Regardless of what will happen, Matej Mohoric will take it one step at a time and not rush into things, knowing that patience will eventually pay dividends. Of these and many more, you can read in the following interview, which he gave to Cafe Roubaix in November.

– Matej, looking back on your season, how was it?

I think 2015 was a good year for me. I didn’t get any great results yet, but I am definitely one step closer to becoming a good cyclist. I gained a lot of experience and became physically stronger. I improved a lot, and my body weight has gone a little bit down with absolutely no loss of power. Also, now I cope better with the distance of the races and I can train more intense and for longer periods.

– How did you find this year compared to your first in the World Tour?

I have found my second season to be much easier, especially from a physical point of view. My body has adapted well to the demands of pro racing. I also believe that the experience one gets from the races he has already done in the past helps as well. Overall, I am satisfied with 2015.

– Was there something you didn’t like or which you felt doesn’t go as you expected?

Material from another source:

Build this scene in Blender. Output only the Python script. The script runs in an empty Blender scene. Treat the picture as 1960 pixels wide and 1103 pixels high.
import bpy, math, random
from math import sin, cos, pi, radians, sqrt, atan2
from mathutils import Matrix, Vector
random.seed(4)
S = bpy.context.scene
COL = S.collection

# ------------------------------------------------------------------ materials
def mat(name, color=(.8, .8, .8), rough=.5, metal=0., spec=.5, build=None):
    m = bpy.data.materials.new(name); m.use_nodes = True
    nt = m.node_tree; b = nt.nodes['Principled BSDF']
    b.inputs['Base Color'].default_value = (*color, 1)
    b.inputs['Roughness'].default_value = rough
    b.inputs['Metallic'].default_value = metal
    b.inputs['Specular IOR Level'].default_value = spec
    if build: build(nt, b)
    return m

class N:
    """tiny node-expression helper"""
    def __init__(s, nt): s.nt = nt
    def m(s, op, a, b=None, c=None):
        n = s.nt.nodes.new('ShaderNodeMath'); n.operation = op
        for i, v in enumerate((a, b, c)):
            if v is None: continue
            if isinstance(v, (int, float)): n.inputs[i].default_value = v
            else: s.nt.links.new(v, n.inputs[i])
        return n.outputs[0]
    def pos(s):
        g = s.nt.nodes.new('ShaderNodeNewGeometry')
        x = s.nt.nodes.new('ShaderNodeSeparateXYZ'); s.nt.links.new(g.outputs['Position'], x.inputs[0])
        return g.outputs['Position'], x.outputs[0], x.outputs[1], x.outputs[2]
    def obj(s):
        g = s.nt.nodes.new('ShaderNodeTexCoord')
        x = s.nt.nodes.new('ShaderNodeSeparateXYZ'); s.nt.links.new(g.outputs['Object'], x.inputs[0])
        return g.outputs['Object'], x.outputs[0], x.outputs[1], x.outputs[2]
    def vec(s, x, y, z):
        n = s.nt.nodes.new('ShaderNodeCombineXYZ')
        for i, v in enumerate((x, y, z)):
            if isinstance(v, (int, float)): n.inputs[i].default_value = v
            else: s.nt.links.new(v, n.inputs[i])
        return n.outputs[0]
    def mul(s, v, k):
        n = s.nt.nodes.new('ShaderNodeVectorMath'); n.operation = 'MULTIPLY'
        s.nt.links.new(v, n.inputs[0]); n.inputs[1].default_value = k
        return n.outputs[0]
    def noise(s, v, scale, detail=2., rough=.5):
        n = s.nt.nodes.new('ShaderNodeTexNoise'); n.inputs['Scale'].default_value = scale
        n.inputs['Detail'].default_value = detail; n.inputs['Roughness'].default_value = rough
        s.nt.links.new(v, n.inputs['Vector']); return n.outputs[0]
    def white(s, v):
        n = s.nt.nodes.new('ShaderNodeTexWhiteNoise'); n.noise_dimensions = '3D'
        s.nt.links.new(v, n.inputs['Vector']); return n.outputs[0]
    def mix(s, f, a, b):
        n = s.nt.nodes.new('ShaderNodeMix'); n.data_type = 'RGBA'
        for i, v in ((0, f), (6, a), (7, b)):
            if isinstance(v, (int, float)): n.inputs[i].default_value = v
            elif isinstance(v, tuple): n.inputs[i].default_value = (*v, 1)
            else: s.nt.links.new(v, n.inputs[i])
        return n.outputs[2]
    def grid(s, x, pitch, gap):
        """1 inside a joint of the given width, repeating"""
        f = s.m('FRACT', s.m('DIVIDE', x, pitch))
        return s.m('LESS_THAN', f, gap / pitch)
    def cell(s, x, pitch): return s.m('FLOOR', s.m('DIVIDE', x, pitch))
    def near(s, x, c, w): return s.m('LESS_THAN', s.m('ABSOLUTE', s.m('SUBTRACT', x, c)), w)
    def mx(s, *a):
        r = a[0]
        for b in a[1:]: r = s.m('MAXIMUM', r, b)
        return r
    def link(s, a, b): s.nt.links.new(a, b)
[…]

To be honest, I expected for things to go worse. I thought it was going to be more like my first year in the pro ranks. However, I didn’t like that I got sick in the Vuelta a España and had to pull out the following day. Actually, that was my most disappointing moment of the year. At the other end, the Österreich Rundfahrt was the highlight of the season for me. I liked it a lot: it’s really beautiful, close to home and with a lot of climbs.

– Why did you leave Cannondale-Garmin and why did you pick Lampre-Merida?

I had a great time in the Cannondale-Garmin team. It is a great squad, with many nice people, but the time has come for me to change teams. I like some things about Lampre-Merida more. The two teams are different, but it is impossible to say which is better.

– Was it important for you to be back in an European team, and especially an Italian one?

Logistically, it doesn’t make any difference. After all, I have never been overseas in 2015 with the US team, whereas in 2014 I have spent three months in the States and two months in Australia, all these while being part of an Italian team. It does make a bit of difference in the mentality though. I did fit in well in both teams, so I don’t think cultural differences are a problem for me.

– Did you talk to the management of your new team?

Yes, I did. They expect me to do my best and perform well in the races I’ll go to. I have my personal goals that are more related to small things in training, not so much to the results I score in the races. I will deal with the results once I will be fit enough to really be there in a race’s finale.

– Are there any particular races you’d like to do in 2016?

I like Liège–Bastogne–Liège. I would also like to try Strade Bianche and do a Grand Tour again, finishing it this time. Last season showed me that tough one-day races are best suited to my characteristics, but I think I could do well also in short stage races.